▸ What the task asks
Nothing but the lines from the one containing "Write part 5" down to the one containing "blades('grass', s_lfar, 12000, 0.45, 'dry", both included, should be echoed, and each exactly as it stands.
-- START Raw records --
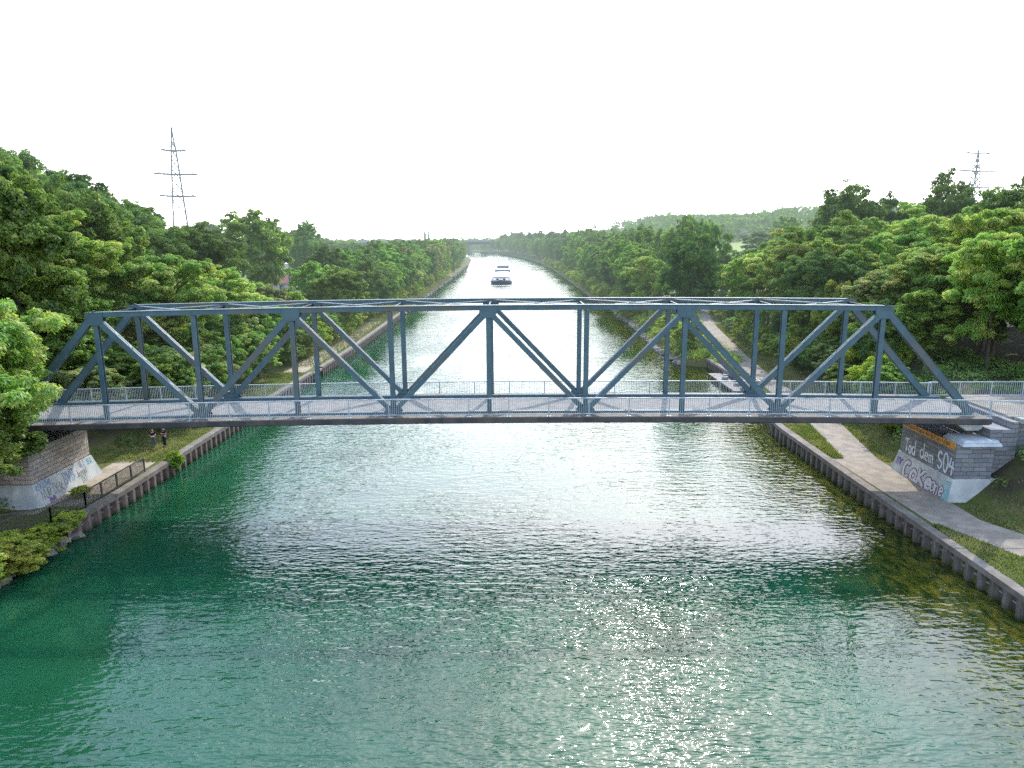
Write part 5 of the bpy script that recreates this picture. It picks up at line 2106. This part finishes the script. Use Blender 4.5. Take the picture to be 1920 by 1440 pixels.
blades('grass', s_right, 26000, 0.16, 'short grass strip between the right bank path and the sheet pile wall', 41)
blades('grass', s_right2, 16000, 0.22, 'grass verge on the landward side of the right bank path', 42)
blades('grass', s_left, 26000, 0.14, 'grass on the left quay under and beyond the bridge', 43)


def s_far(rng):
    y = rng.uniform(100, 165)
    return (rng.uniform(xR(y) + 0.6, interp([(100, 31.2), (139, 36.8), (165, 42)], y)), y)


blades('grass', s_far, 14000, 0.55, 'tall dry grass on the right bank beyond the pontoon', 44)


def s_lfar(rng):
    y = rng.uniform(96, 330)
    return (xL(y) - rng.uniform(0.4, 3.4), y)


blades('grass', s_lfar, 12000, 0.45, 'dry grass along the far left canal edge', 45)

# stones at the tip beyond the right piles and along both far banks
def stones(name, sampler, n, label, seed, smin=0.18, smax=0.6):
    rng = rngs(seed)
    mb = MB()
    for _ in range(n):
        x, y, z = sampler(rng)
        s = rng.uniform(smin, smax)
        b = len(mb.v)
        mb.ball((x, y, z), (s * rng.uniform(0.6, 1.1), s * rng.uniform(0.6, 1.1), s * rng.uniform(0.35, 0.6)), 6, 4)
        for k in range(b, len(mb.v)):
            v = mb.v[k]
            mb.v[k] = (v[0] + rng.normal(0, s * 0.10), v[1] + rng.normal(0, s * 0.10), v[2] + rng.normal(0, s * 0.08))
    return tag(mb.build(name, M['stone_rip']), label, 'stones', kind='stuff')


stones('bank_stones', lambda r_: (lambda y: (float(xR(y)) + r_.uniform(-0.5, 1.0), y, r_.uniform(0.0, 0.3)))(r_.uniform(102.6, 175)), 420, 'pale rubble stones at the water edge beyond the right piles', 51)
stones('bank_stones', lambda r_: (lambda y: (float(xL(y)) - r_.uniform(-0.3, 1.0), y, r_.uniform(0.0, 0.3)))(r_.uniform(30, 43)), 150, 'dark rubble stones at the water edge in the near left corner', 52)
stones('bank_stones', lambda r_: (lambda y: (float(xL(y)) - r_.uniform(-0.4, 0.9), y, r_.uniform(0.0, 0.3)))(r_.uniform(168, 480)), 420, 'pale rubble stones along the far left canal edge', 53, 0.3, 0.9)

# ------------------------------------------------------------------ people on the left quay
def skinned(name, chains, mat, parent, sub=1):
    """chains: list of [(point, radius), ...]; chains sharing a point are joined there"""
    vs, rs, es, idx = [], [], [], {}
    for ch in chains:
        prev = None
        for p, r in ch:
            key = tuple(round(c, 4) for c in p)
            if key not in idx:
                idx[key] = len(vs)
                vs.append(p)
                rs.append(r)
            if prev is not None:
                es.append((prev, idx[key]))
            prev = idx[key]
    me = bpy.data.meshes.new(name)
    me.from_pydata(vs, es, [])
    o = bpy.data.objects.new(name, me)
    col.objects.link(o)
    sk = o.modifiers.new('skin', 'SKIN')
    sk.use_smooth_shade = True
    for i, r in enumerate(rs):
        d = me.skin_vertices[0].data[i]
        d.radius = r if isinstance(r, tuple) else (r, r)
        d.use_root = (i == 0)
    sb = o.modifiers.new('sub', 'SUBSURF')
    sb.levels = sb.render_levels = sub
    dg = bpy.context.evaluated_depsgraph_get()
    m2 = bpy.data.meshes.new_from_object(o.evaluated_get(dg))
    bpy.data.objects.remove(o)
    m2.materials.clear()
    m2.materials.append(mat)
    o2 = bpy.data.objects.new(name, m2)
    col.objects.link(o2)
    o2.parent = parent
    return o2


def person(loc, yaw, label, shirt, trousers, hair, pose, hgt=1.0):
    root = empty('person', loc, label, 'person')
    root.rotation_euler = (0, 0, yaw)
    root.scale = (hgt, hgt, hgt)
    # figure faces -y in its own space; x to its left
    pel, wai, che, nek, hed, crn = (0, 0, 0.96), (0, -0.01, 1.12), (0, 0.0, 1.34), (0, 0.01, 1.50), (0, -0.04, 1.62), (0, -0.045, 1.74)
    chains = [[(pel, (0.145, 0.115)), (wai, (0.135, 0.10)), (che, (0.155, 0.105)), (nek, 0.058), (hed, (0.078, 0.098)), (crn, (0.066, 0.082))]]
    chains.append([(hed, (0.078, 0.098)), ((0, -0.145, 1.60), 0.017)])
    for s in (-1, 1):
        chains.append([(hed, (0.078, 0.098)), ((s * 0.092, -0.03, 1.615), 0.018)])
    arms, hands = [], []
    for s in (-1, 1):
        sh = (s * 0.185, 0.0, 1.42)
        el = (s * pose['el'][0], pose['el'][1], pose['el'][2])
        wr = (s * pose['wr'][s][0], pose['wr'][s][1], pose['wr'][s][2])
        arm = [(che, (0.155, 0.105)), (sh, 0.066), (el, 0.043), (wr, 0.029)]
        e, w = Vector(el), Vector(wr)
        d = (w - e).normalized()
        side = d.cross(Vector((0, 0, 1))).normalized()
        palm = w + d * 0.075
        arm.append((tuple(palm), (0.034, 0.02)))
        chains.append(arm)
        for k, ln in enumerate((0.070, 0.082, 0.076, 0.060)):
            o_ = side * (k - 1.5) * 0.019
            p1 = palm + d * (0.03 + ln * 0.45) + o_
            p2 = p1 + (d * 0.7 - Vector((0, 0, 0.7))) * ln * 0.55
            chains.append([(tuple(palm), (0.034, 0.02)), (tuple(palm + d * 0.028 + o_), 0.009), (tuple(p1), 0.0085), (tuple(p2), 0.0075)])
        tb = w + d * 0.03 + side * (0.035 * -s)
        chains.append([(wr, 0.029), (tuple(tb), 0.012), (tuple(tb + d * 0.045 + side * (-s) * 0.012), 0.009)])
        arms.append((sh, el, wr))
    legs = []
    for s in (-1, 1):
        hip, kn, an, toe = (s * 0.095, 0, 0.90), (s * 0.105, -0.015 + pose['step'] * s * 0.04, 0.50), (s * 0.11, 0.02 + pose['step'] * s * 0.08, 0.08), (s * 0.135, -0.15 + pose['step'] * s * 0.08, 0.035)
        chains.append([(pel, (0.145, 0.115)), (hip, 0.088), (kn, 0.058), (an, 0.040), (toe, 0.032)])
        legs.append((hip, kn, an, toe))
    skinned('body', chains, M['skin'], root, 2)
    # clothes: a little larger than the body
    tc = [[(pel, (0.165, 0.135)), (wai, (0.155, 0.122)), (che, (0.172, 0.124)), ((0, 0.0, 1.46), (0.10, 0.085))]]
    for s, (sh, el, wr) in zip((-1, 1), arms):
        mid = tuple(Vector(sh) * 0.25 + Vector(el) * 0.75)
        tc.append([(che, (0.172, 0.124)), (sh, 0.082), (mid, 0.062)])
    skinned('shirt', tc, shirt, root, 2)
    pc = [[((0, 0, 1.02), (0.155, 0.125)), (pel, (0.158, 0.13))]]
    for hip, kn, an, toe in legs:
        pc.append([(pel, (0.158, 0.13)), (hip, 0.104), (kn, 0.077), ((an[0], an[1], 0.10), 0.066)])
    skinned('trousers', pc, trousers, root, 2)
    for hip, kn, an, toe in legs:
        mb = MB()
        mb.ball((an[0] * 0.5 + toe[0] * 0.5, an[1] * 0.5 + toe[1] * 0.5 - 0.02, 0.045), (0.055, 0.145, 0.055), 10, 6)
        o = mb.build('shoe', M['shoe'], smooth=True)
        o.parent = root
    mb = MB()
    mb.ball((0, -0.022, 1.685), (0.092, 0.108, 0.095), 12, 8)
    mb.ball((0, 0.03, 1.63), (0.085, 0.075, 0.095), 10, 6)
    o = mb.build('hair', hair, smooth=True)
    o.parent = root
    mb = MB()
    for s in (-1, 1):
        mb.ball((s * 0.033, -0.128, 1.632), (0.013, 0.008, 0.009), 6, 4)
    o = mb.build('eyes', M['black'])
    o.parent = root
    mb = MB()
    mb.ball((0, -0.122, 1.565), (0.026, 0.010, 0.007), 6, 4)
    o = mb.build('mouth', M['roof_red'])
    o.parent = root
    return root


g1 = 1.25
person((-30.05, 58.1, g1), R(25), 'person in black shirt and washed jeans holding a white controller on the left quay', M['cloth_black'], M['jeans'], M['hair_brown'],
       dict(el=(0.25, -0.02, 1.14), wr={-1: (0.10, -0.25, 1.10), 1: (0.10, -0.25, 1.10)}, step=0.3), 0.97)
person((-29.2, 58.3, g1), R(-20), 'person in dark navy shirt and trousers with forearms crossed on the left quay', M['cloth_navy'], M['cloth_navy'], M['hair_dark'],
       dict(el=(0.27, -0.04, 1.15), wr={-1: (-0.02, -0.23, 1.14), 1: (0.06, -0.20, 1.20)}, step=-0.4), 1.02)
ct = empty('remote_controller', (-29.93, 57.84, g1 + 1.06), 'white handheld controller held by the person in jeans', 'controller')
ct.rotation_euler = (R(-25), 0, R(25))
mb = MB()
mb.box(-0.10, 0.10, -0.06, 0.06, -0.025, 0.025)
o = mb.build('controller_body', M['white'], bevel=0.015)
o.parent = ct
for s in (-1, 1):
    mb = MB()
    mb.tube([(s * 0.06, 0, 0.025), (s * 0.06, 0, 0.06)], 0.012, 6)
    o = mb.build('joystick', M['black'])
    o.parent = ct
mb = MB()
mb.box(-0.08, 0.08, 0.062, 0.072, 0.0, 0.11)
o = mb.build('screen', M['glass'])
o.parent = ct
-- END Raw records --
-- START Raw records --
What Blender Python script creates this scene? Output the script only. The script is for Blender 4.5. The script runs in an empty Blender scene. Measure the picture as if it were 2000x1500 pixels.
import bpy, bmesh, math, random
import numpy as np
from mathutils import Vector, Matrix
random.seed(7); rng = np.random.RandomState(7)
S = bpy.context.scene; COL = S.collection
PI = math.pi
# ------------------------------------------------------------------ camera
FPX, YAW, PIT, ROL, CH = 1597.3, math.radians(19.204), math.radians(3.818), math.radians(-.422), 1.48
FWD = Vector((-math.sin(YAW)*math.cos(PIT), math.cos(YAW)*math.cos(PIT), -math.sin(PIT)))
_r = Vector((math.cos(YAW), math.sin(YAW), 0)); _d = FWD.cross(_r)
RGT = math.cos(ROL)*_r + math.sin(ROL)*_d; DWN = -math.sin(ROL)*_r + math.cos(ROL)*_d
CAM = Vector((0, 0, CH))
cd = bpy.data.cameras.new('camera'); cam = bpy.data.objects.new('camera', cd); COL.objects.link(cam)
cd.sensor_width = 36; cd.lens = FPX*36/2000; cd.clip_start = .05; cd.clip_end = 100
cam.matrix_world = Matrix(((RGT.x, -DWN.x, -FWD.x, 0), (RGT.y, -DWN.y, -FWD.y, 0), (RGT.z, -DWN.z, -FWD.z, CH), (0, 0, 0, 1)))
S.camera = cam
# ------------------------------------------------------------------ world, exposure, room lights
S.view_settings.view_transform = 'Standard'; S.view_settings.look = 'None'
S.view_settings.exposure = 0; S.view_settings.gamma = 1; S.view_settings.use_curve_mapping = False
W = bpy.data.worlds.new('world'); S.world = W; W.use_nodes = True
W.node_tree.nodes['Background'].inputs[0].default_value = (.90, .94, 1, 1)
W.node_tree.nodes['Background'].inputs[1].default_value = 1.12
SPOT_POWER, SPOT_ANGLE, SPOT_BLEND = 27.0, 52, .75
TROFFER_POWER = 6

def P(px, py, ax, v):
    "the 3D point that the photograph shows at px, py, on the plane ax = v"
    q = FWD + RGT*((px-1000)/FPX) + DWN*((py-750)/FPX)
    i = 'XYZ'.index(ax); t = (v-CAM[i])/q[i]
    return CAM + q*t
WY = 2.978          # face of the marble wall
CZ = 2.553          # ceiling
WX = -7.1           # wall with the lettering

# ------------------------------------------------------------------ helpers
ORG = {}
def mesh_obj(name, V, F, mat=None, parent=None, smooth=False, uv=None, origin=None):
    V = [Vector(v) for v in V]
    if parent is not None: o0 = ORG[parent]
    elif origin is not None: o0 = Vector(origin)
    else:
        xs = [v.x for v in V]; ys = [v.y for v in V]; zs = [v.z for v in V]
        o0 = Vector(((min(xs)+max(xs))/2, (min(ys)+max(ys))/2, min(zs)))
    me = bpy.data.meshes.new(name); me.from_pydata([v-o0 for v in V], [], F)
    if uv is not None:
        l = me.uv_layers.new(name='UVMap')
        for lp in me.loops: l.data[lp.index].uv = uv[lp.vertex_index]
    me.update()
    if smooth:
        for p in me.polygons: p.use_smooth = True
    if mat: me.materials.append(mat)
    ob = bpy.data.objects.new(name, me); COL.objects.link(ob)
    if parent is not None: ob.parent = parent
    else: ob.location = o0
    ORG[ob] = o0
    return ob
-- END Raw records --
▸ Finished task
Write part 5 of the bpy script that recreates this picture. It picks up at line 2106. This part finishes the script. Use Blender 4.5. Take the picture to be 1920 by 1440 pixels.
blades('grass', s_right, 26000, 0.16, 'short grass strip between the right bank path and the sheet pile wall', 41)
blades('grass', s_right2, 16000, 0.22, 'grass verge on the landward side of the right bank path', 42)
blades('grass', s_left, 26000, 0.14, 'grass on the left quay under and beyond the bridge', 43)


def s_far(rng):
    y = rng.uniform(100, 165)
    return (rng.uniform(xR(y) + 0.6, interp([(100, 31.2), (139, 36.8), (165, 42)], y)), y)


blades('grass', s_far, 14000, 0.55, 'tall dry grass on the right bank beyond the pontoon', 44)


def s_lfar(rng):
    y = rng.uniform(96, 330)
    return (xL(y) - rng.uniform(0.4, 3.4), y)


blades('grass', s_lfar, 12000, 0.45, 'dry grass along the far left canal edge', 45)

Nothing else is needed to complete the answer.